Carabinieri sul luogo dell'omicidio avvenuto nella notte nel quartiere Ponticelli, Napoli, 06 ottobre 2021. La vittima, Carmine D'Onofrio, 23enne incensurato, e' il figlio illegittimo di Giuseppe De Luca Bossa, a sua volta fratello di Antonio De Luca Bossa, elemento di vertice dell'omonimo clan di camorra. ANSA/ CIRO FUSCO
Napoli. Il boss Marco De Micco, capo dei famigerati Bodo di Ponticelli, indicato dalla Dda di Napoli come mandante dell’omicidio del giovane Carmine D’Onofrio, il 6 ottobre del 2021.
Con lui su disposizione della Dda di Napoli (pm Antonella Fratello) sono stati fermati Salvatore Alfuso, Giovanni Palumbo, Ciro Ricci, Giuseppe Russo, Ferdinando Viscovo.
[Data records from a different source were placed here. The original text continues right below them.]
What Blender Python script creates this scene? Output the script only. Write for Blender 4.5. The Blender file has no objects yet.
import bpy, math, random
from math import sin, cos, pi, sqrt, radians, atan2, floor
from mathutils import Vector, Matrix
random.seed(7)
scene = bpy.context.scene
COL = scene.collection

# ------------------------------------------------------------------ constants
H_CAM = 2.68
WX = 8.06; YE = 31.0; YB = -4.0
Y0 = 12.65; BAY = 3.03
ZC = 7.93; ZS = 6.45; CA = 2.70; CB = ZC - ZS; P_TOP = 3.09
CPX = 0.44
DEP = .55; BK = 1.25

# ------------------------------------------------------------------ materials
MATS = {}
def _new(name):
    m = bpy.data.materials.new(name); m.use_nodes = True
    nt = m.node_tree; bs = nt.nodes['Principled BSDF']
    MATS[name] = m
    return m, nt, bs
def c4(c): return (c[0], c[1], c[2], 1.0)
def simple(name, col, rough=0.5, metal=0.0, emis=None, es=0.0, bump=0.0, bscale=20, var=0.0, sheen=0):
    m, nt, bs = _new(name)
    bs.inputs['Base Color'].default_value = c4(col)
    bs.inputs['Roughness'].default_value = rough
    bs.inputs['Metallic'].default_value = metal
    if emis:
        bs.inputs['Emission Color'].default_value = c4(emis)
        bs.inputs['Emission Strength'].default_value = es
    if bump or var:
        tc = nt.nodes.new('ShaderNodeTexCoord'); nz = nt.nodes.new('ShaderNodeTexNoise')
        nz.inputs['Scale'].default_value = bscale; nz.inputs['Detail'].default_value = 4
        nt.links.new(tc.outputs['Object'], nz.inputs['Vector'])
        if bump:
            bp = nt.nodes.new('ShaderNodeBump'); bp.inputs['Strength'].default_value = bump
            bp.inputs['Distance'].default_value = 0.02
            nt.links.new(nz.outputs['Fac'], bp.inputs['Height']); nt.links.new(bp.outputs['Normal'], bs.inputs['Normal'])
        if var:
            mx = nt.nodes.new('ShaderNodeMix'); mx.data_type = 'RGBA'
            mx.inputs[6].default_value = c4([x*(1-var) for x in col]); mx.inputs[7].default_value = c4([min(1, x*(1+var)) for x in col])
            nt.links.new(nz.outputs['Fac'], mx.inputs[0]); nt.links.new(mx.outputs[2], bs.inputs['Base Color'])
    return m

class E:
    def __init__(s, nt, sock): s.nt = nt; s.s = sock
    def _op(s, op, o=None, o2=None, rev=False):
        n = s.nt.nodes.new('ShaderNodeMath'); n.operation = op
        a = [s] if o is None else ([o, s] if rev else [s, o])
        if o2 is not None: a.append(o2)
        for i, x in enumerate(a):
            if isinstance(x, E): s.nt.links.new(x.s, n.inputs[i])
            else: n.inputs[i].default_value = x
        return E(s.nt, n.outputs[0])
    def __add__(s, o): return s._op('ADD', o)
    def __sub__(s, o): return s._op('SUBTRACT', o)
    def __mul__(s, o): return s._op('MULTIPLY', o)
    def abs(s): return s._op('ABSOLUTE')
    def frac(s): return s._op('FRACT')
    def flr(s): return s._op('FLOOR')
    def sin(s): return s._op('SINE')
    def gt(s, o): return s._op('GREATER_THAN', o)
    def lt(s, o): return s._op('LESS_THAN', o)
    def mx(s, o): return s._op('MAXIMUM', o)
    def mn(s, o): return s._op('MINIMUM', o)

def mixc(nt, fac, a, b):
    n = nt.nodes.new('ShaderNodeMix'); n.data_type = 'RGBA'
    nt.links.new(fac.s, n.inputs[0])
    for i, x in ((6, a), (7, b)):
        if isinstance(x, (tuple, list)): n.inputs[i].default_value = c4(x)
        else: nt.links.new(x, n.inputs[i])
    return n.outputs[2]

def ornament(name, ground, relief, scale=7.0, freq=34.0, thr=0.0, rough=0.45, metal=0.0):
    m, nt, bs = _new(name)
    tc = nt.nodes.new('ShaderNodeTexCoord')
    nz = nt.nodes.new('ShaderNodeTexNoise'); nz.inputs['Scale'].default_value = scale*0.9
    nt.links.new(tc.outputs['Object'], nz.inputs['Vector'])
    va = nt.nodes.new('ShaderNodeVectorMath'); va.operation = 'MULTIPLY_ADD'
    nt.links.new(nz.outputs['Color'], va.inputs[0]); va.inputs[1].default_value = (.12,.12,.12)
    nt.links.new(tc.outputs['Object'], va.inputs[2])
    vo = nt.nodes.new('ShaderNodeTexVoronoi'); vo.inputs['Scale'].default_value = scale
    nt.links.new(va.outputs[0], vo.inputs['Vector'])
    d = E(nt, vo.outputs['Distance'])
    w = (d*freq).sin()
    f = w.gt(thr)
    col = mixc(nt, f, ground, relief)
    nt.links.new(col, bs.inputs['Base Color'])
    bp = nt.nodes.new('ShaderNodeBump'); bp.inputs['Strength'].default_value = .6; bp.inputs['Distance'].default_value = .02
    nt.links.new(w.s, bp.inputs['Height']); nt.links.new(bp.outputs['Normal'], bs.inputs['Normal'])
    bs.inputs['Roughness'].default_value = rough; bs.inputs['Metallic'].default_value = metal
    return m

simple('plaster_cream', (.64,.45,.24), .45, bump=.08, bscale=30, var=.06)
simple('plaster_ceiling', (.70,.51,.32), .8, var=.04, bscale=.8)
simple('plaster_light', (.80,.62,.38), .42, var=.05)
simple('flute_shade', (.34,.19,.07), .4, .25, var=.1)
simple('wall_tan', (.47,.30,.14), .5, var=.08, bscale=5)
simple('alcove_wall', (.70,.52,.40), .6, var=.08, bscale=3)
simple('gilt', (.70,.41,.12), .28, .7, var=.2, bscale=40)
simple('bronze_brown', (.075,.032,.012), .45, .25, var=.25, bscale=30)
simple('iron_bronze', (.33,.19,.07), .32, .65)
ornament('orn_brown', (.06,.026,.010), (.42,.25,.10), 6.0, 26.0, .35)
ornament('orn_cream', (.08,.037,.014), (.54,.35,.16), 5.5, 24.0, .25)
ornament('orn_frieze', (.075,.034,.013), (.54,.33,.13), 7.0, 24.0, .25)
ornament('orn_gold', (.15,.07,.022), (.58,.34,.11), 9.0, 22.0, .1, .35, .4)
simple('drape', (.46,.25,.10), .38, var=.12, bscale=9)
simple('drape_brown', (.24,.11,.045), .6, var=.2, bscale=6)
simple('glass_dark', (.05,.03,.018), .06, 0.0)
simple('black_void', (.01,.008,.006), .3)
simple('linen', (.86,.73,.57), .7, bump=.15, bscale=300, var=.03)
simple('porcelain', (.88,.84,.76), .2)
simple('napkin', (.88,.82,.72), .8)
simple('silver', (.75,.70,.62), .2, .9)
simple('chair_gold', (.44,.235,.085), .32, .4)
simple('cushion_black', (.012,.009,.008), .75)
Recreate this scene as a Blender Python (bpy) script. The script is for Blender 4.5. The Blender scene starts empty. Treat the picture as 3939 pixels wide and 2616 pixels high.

Mentre è indagata la madre del boss, Maddalena Cadavero, viene intercettata mentre incita il figlio a consumare una vendetta dopo aver subìto l’agguato sotto casa. Sarebbe stata questa la causa scatenante dell’omicidio del 23 enne figlio naturale di Giuseppe De Luca Bossa e quindi nipote del boss Antonio detto “Tonino ’o sicco”.
Il giovane aveva provato a cambiare vita, lo aveva anche promesso alla compagna incinta, aveva avuto un ruolo di comparsa in Gomorra e aveva lavorato come barista poi il triste destino che accomuna molti giovani del quartieri a rischio di Napoli come Ponticelli aveva cominciato a frequentare il Lotto 0 di Ponticelli, zona controllata dai De Luca Bossa, appunto.
Nelle mani degli investigatori ci sono una serie di informative ma soprattutto intercettazioni ambientali che lo indicano come presunto responsabile del lancio della bomba in via Piscettaro nel settembre del 2021 sotto casa dei De Micco ma anche di altre due. E il boss Marco De Micco lo aveva saputo e non poteva restare in silenzio. Aveva programmato tutto tanto da precostituirsi un alibi per la sera dell’omicidio di Carmine D’Onofrio dormendo per due sere in una camera d’albergo sul Lungomare di Napoli con la moglie.
A fare il nome di Carmine D’Onofrio ai De Micco- come emerge dall’inchiesta- è stato il 18enne Giovanni Mignano , arrestato nell’ottobre scorso insieme con altri 10 affiliati ai De Luca Bossa. Il giovane, figlio di Giuseppe detto Peppe scè scè, un affiliato ai De Luca Bossa uccisa nella guerra con i Sarno nel 2002, aveva indicato in u certo “Carmine” come colui che aveva lanciato la bomba. per i De Micco sarebbe stato semplice individuarlo e pianificare la sua morte.
Agli atti dell’inchiesta c’è anche la testimonianza di una mica della giovane vittima che- come riporta Il Roma – ha raccontato agli investigatori: “Mi videochiamò con il whatsapp e mi chiese se avevo saputo cos’era successo a Ponticelli. Io risposi di no e lui disse con tono compiaciuto: ho buttato io la bomba sotto casa dei De Micco con un biglietto su cui era scritto “siete le palle dei De Luca Bossa”. Poi mi comunicò che non poteva uscire per un po’ da casa perché sarebbe stato pericoloso e l’avrebbero ammazzato. Infine aggiunse che era la terza e ultima volta che metteva un ordigno perché voleva godersi la famiglia. Notai che era molto agitato”.
Ma ad incastrare il boss Marco De Micco e il gruppo di fuoco ci sono le intercettazioni ambientali nella sua abitazioni che sono agli atti del fermo della Dda di Napoli. Questi i passi salienti anticipati sempre dal quotidiano Il Roma: “Facciamo il morto là dietro…sfondalo dietro la schiena! Schiattalo Cirù”…noi massimo 30 secondi e dumm!! Dumm!! Dumm!! E spara”. E’ il capo dei Bodo che parla e dà indicazioni ai suoi.
E ancora: “Fai vedere come si spara…è un morto che cammina!!”, “facciamo il morto là dietro”, “ha fatto capire che comando io”, “stava uccidendo a noi…questi devono morire!”, “lo devono atterrare e non lo devono far trovare perché è una lo- ta”, “sfondalo dietro la schena”, “vai per ucciderlo”, “lo devi sparare bene. Ferdinando!”, Sparalo, uccidilo”.